The parallel runs further. Just as Democrats’ halting recovery in the 1870s set the stage for a more durable coalition by the 1890s, Nixon helped Republicans escape the trap of being the “anti-New Deal party” and redirected their appeal to a suburban middle class in transition by combatting crime, inflation and cultural unrest. In the 1980s, Reagan turned that formula into a governing majority. In both cases — the Democrats of the late 19th century and the Republicans of the late 20th — the lesson was the same. Parties survive not by relitigating lost battles, but by adapting to new issues, new demographics and the unsettled terrain of a changing nation.
History suggests that political parties rarely die outright.
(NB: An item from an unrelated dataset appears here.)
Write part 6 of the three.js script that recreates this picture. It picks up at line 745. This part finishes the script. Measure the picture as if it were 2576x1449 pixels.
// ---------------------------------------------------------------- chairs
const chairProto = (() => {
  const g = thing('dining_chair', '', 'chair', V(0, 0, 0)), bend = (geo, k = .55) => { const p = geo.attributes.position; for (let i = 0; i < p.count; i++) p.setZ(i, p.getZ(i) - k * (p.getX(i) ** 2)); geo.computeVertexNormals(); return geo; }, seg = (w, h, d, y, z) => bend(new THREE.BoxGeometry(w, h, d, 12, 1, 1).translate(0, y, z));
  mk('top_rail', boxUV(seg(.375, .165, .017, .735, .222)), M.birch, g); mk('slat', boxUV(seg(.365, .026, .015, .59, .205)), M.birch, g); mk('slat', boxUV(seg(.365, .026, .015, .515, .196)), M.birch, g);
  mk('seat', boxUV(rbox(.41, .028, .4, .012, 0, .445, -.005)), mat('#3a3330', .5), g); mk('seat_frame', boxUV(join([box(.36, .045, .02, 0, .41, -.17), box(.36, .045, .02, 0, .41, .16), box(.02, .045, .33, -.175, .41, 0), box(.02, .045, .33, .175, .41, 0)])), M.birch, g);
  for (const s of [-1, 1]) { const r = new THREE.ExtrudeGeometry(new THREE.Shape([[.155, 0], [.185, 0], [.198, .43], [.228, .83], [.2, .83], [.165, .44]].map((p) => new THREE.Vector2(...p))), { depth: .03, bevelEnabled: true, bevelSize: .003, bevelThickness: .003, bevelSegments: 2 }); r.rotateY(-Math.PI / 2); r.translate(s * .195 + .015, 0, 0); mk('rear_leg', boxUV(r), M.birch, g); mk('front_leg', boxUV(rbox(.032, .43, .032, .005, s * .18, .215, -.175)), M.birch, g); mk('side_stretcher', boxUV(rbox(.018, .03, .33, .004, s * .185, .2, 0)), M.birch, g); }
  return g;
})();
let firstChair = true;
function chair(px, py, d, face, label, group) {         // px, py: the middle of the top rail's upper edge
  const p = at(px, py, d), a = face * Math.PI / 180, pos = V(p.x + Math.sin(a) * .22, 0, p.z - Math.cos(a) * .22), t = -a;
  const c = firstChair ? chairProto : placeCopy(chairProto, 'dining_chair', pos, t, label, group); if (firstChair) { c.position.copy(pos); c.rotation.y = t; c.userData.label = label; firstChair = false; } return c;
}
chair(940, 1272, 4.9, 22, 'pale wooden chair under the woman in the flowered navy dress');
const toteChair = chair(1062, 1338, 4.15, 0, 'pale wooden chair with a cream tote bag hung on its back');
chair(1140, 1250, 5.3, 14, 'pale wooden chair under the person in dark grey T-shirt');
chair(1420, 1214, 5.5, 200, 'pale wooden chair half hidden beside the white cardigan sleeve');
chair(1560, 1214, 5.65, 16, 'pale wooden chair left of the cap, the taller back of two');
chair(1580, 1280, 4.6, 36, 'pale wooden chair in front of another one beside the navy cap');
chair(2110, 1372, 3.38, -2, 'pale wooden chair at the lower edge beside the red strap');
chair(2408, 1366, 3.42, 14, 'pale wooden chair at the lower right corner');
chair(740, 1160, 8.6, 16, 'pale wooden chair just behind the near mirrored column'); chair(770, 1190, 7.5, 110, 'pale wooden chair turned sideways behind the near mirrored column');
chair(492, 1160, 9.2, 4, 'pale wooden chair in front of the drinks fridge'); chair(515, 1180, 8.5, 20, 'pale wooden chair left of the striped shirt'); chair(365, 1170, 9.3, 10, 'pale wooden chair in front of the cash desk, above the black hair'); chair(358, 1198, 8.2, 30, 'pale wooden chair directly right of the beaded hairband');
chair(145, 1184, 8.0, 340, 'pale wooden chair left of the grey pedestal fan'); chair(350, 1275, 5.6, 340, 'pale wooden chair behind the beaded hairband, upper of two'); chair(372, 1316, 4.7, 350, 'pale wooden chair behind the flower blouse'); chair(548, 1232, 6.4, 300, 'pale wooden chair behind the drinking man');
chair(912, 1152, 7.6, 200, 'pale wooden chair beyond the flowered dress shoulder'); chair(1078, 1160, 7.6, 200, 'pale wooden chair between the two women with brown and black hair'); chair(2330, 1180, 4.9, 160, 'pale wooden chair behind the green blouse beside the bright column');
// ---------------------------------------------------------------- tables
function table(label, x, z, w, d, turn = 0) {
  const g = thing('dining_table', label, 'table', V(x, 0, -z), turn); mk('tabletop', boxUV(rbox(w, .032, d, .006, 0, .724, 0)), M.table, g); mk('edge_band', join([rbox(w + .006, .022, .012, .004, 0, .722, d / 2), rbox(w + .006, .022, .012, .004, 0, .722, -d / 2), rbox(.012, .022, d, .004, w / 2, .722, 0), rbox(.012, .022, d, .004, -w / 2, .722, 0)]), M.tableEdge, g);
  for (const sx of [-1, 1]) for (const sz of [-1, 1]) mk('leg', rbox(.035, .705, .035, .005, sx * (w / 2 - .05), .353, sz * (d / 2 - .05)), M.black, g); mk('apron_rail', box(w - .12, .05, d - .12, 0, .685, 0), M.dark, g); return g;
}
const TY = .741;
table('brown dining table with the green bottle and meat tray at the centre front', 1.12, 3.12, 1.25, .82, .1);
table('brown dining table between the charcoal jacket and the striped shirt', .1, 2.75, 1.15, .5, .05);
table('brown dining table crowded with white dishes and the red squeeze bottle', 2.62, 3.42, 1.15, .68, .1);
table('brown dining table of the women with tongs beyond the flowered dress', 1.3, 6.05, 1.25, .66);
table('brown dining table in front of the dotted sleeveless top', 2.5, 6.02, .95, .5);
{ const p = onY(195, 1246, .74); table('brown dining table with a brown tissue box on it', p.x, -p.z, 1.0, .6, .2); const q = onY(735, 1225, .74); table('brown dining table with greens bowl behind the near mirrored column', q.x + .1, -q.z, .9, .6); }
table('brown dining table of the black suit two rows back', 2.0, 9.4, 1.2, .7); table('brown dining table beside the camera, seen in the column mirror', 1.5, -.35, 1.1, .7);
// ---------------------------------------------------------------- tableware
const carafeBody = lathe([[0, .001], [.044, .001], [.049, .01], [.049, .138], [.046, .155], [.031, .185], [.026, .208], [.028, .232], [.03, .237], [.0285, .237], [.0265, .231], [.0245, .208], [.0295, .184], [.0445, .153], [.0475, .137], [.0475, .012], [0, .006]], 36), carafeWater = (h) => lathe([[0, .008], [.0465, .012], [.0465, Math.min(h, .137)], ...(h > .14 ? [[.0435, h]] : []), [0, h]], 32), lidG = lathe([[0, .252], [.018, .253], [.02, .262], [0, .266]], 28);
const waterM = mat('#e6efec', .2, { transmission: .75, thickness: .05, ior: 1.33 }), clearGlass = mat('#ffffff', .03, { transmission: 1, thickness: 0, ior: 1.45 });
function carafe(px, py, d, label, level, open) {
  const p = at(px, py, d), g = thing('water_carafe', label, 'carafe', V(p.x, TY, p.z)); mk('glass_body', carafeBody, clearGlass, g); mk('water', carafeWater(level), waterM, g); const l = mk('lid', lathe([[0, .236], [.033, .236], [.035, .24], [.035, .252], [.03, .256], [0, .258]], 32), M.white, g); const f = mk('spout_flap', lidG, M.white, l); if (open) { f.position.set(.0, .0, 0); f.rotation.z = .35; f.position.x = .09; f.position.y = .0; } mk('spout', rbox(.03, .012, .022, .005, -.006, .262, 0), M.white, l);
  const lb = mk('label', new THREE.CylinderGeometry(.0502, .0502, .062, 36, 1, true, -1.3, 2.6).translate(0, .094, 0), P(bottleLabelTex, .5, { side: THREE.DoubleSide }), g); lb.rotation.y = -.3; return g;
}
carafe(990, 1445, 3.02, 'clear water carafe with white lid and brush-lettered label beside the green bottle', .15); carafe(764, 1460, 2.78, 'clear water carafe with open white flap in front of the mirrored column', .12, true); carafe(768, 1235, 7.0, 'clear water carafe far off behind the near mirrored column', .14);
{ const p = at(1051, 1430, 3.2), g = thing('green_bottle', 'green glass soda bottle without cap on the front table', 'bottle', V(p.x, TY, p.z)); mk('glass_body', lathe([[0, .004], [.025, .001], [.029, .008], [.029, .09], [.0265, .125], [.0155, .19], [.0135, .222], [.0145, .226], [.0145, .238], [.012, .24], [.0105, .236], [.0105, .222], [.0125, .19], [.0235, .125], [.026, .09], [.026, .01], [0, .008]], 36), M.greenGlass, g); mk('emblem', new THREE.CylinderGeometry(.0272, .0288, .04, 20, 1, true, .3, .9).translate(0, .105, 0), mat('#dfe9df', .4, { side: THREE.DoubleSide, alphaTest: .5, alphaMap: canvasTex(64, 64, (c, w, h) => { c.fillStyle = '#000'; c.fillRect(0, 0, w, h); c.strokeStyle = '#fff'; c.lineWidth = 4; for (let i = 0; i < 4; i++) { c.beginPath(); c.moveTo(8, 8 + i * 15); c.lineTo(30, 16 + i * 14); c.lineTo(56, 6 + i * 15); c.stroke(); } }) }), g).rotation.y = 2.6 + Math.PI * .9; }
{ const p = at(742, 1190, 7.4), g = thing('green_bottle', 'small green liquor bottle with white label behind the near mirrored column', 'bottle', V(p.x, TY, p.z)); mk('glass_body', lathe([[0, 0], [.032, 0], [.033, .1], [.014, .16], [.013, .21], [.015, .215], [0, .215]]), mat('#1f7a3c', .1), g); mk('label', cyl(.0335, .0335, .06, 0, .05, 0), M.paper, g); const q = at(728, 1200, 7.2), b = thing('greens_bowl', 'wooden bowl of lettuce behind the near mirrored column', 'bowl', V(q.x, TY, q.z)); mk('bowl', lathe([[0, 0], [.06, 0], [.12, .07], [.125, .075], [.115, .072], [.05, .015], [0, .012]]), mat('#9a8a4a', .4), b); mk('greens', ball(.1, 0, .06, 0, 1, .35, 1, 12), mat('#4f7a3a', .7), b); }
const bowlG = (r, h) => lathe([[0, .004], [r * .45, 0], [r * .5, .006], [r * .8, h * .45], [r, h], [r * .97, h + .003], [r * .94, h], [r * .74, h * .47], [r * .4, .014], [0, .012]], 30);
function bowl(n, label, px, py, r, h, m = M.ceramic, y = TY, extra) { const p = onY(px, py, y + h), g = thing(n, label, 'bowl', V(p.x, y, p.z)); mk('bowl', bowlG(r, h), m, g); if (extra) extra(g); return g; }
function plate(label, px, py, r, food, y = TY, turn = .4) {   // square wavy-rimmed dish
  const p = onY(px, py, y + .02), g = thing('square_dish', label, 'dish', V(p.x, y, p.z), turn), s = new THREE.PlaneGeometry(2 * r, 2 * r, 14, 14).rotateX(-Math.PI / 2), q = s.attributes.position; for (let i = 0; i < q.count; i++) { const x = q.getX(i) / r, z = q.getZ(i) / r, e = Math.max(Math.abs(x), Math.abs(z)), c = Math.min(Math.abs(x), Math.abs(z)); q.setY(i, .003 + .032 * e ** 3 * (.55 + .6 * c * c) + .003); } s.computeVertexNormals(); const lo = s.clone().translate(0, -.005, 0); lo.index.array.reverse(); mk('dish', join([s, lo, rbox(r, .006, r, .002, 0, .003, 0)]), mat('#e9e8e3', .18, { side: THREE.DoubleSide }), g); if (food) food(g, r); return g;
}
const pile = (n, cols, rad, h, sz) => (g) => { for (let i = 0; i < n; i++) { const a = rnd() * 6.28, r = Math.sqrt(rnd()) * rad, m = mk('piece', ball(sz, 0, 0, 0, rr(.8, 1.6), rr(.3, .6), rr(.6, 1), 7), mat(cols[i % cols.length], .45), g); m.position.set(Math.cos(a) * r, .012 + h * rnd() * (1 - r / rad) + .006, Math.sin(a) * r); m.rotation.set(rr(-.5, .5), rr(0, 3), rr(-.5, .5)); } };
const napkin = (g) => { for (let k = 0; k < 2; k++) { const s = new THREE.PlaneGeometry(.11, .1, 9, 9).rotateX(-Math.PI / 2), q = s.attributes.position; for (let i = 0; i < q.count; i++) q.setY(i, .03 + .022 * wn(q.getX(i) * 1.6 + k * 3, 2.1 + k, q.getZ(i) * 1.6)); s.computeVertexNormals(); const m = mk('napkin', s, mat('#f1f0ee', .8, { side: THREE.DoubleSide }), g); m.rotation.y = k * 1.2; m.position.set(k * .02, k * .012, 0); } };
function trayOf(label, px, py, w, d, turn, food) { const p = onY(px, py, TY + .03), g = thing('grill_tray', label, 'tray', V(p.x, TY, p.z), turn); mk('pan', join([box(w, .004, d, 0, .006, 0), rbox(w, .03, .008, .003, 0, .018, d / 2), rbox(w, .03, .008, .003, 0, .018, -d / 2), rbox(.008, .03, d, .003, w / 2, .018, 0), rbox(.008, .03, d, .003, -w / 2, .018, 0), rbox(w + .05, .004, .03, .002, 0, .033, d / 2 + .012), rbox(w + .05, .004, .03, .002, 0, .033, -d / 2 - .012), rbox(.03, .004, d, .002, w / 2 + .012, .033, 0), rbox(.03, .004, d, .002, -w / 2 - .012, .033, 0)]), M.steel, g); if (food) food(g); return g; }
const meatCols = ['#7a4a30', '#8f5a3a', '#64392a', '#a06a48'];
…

More often, they drift toward irrelevance by clinging too tightly to old battles or failing to speak to new constituencies and new concerns. The Democrats of the 1870s only revived once they stopped re-litigating emancipation and Reconstruction, addressed farmers, workers and immigrants squeezed by industrial capitalism, and showed the dexterity to exploit Republican scandals and overreach. Republicans after 1932 lingered in the wilderness until Nixon and then Reagan learned the same lesson — accept the enduring legacies of the New Deal, but reorient the party around fresh anxieties over crime, inflation and cultural unrest, while capitalizing on Democratic disarray in the 1970s.
The question now is whether Democrats in the 2020s can muster a comparable reinvention. Polls point to an exhausted brand, distrusted even by voters who dislike the GOP. Their challenge is not unprecedented, but it is urgent: adapt quickly to the politics of this moment — economic dislocation, technological disruption, demographic churn — or risk becoming a permanent minority. The history is clear enough. Parties that fail to change do not simply lose elections. They forfeit their claim to relevance.
That doesn’t mean abandoning core commitments like restoring abortion rights or strengthening Obamacare. But it does mean looking around the corner — reckoning with the destabilizing force of AI and automation in people’s lives and livelihoods, adjusting to demographic shifts that are reshaping the electorate and capitalizing on the majority party’s corruption or perceived ineffectiveness, just as Democrats in the 1870s and Republicans in the 1970s once did. Parties that endure don’t simply defend yesterday’s victories; they anticipate tomorrow’s battles.